While I agree in principle with what Nihiltres states, it doesn't help us very much. There is so much resentment that has built up on several sides, that I don't see how we are going to get past that.
Also the scaling required to fulfill everyone's wishes using the stated methodology is huge. Think in the order of putting at least 25 people on requirements analyses, design and technology work for a year. My gut feeling, based on years of Dev and Wikimedia experience tells me that this would be a bigger project than VE. Which is of course insane with it being 'just' a skin, but it's the only way we can right this ship, unless a lot of people learn something about the virtues of imperfection.
DJ
On Fri, Jul 24, 2015 at 10:17 AM, Nihiltres nihiltres@ataraxic.net wrote:
On 2015-07-23, at 8:49 PM, Jon Robson wrote:
This sounds like a problem with process, not a problem with Vector.
And this is the crux of the matter in my opinion and what I am asking. How do people think we should improve this process? We do a lot of lamenting and defending on this list but never seem to offer action items... any bold offers about how we reverse this anti-pattern?

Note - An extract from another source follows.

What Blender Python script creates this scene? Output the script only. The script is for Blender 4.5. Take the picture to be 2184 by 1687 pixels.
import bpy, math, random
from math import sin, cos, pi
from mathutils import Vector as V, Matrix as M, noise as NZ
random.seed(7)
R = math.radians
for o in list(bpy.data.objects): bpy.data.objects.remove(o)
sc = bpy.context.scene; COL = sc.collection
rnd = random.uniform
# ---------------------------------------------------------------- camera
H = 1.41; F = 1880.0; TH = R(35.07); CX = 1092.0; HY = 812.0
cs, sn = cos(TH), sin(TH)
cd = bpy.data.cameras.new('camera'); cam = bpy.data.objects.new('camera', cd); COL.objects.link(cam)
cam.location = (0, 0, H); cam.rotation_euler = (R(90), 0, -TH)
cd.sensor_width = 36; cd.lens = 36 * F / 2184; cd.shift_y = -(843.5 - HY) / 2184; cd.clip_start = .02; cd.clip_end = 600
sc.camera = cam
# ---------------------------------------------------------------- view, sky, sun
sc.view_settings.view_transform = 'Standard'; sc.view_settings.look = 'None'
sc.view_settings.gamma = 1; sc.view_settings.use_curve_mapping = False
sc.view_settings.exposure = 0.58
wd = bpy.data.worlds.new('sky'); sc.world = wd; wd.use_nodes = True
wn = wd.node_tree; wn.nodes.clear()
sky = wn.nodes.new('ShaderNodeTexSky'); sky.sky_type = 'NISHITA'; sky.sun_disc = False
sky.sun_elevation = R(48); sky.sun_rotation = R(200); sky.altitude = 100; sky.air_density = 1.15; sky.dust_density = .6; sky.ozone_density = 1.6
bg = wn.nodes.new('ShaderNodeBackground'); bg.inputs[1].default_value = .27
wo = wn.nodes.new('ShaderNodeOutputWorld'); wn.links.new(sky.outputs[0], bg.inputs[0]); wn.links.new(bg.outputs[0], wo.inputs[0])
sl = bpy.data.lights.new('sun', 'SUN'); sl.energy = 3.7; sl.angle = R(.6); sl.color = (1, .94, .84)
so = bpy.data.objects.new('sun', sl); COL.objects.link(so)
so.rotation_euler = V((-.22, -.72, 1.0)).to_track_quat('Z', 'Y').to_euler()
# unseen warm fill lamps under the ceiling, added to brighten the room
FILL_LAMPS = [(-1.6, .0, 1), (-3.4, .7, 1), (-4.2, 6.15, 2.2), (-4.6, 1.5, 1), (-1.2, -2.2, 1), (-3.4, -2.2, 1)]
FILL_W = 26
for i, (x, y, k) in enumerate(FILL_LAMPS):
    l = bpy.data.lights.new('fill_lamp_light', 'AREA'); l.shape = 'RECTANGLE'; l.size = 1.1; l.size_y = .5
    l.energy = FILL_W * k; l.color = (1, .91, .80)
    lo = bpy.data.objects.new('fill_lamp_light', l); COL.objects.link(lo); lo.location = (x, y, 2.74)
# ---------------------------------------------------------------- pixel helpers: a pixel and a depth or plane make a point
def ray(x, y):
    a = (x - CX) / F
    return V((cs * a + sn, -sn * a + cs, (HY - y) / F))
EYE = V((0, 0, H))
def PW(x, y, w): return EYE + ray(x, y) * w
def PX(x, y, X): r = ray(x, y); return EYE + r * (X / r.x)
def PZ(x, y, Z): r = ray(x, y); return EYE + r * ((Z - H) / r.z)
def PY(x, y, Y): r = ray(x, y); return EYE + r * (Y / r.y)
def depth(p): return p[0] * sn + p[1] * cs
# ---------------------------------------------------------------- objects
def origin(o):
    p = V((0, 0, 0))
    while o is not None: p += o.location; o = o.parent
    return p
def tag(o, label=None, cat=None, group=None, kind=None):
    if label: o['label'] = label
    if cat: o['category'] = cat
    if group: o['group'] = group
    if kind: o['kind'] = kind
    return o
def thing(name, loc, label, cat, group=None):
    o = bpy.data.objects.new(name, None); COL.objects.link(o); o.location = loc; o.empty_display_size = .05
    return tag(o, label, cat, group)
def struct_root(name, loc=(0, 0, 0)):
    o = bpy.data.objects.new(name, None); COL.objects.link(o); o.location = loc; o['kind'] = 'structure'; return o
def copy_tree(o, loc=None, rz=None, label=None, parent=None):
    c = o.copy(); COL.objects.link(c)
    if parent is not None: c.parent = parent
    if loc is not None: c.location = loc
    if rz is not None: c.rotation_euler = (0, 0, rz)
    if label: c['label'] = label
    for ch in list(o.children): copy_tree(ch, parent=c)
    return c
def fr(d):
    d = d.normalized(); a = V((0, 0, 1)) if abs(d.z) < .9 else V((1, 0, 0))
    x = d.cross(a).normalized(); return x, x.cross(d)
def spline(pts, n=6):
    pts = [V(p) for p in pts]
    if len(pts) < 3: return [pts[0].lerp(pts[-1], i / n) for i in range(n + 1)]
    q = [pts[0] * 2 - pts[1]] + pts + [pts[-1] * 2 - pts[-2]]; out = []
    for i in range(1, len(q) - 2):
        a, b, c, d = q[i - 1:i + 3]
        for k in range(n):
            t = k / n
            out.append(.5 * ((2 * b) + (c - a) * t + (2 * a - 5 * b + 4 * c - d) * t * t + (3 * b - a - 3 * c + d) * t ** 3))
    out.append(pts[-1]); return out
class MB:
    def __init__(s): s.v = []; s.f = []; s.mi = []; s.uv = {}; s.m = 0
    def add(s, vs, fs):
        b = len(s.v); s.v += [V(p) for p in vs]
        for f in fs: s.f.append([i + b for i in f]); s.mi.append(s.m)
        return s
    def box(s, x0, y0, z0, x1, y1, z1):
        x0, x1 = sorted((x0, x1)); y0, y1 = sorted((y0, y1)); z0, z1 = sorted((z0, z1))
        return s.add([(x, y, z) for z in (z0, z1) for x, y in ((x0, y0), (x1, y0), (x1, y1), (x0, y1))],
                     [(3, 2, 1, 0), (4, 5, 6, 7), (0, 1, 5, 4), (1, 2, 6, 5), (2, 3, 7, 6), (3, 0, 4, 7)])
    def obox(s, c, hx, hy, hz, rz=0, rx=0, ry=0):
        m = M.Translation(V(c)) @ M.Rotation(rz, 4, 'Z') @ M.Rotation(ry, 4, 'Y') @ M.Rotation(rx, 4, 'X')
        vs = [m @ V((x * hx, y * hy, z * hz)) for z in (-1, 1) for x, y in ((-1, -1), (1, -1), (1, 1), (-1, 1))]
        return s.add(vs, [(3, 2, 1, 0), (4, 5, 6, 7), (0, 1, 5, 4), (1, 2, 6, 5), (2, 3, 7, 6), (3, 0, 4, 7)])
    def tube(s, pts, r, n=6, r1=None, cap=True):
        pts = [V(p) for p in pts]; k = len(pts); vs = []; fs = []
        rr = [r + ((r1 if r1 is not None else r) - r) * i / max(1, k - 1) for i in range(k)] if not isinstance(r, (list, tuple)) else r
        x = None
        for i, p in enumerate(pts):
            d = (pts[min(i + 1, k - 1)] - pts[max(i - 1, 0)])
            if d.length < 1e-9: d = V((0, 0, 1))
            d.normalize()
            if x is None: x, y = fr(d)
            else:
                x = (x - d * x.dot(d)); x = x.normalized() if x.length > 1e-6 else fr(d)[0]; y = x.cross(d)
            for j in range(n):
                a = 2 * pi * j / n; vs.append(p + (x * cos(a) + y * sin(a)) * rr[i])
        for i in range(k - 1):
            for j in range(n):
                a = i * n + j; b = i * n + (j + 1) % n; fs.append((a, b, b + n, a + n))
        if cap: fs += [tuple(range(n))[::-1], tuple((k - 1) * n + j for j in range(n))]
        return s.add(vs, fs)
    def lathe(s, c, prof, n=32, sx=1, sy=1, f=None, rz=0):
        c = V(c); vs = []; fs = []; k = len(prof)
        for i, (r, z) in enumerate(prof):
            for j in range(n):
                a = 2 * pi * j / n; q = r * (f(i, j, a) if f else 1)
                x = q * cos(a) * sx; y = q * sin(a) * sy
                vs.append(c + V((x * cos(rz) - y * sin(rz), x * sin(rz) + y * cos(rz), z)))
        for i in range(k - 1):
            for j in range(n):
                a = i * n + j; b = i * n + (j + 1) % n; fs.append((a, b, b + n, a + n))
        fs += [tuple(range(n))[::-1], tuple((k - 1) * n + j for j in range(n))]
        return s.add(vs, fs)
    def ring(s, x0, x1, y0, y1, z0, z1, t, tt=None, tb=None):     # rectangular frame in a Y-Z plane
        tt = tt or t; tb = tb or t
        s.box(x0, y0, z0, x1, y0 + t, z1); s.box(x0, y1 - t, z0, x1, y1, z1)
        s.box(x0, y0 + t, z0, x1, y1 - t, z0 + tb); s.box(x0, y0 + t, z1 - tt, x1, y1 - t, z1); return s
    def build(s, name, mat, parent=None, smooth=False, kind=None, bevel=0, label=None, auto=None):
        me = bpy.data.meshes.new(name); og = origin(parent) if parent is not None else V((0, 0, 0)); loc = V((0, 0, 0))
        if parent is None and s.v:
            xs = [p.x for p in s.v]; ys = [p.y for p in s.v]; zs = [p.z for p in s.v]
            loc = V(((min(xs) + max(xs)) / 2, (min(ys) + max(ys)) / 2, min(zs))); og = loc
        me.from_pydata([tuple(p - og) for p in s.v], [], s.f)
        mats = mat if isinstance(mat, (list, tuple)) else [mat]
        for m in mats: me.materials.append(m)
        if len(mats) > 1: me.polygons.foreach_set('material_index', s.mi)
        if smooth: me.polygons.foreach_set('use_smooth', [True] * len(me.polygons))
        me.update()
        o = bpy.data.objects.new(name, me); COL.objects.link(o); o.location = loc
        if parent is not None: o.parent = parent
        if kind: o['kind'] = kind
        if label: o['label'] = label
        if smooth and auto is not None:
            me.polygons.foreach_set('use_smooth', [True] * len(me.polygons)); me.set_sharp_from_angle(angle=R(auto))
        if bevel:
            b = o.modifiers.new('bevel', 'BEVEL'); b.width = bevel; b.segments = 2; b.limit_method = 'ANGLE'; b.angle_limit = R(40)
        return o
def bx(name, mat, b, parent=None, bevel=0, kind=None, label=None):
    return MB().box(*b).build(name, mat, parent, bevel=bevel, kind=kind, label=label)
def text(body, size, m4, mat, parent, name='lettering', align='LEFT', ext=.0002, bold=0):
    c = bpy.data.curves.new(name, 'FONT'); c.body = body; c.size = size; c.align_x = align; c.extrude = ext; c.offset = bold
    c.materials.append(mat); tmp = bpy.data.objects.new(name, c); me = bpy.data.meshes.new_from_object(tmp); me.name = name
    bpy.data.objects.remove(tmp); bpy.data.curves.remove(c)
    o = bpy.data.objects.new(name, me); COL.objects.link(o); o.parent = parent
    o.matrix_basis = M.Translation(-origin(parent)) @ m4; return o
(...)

We need the *process* to be more obvious, and the *principles* behind the changes agreed-upon. I'll elaborate, but first, some context…
On 2015-07-24, at 1:40 AM, Ryan Lane wrote:
What I'm saying is that there should be a process to make an interface change directed at readers, with stated test results, A/B tested, and adopted if testing meets the criteria of the test results. The editor community should have little to no say in the process, except to suggest experiments or question obviously incorrect test results.
The basic idea is that through proper testing of features you should be
able
to know an experience is better for the readers without them having a
direct
voice.
An example: Make search more discoverable. Add a feature or make an interface change to test this. A/B test it. See if the frequency of
search
usage increased. See if it adversely affected other metrics. If it helped search usage and didn't negatively affect other metrics, adopt the
change.
The issue is that there will be a vocal minority of people who absolutely hate this change, no matter what it is. These people should be ignored.
This is *exactly* the sort of issue that leads to conflict. Some parts emphasized:
The editor community should have little to no say in the process
or
a vocal minority
or, worst,
These people should be ignored.
A/B testing is one thing, but our problems are *social*, are *political*, and that's precisely what I see above. This is not a productive approach, because it pits stakeholders against one another. Wikipedia is not a *competition*, it's supposed to be a *collaboration*. It's even worse when it's framed in the otherwise reasonable context of A/B testing, because that conceals the part of it that has one particular subset of stakeholders decide what metrics (e.g. search) are important. While I do disagree, I don't mean to argue specifically against Ryan Lane's position here—I'm just using it as an example of positions that exacerbate the social problems. It doesn't matter in what ways he or I are right or wrong on the approach if it's going to lead to another conflict.
If we ignore people, or worse, specifically disenfranchise them, that's sure to lead to conflict when the interested stakeholders pursue their interests and thus become that "vocal minority". Rather, we need an obvious process, backed by principles that most of everyone can agree on, so that we don't hit catches like one-sided priorities. Yes, we do need to figure out how to make sure that reader interests are represented in those principles. If the shared process and shared principles lead us to something that some people don't agree with, *then* there might be a justification to tell that minority to stuff it in the name of progress.
I'll leave off there, because the next thing I intuitively want to go onto involve my personal views, and those aren't relevant to this point (they can wait for later). Instead: a question: what *principles* ought to underpin designs moving forward from Vector? If we can't work through disagreements there, we're going to see objections once an unbalanced set of principles are implemented in design patterns.